Gravity and Language

While doing a revision of my first science fiction novel several years ago, I came across a somewhat unusual situation with regard to two very specific English words.  One word, encircled, is relatively well-known in English, but the other, ensphered, isn’t.  (In fact, the second word is so unusual it isn’t even in the WordPress dictionary and it flagged it as soon as I wrote it.)  Why should there be such an asymmetry in usage between these two words?  They have similar meanings, differing only by the number of dimensions.

I suspect it’s due to gravity.  Not situational gravity, mind you, but the gravity that keeps us and everything else on the surface of the Earth, keeps the moon circling the Earth and the Earth circling the sun, and so on and so on.  Encircle means to enclose in a circle.  That circle may be geometrically exact, as, for example, drawing a circle with a compass around another drawn figure, or it may be rough, as when the Indians encircled the wagon train.  This is a two-dimensional figure.  It has length and width, but not height.   Ensphere has the same meaning, but in three dimensions.  To ensphere is to enclose fully in a sphere, that is, in a three-dimensional figure.  Remember back to when you took plane geometry and solid geometry.  (You did take solid, didn’t you?)  But those of us who live on this Earth don’t think in those terms very often, because ensphering something almost never happens.  This is where gravity comes in.
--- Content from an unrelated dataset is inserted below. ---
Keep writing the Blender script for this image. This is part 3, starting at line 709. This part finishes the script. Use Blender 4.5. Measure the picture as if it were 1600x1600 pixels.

Gravity pulls everything toward the Earth’s surface.  When I was doing that revision of my novel, I had written a couple of paragraphs about smoke ensphering two people in microgravity.  In a gravity field, gravity will pull the denser, cooler air downward and the warmer, less dense smoke will rise.  It’s trying to get “above” the cooler air.  But in microgravity, the smoke doesn’t “rise.”  As it is generated, it stays in one place and the sphere of smoke grows larger and larger, expanding outward from the point at which it is generated equally in all directions.  In my novel, it eventually ensphered the two characters.  That’s so different from anything most of us experience in daily life.  It appears that gravity pulls our “thinking” in a downward direction too.  That’s one effect of gravity I’d never thought about.  Neat, huh?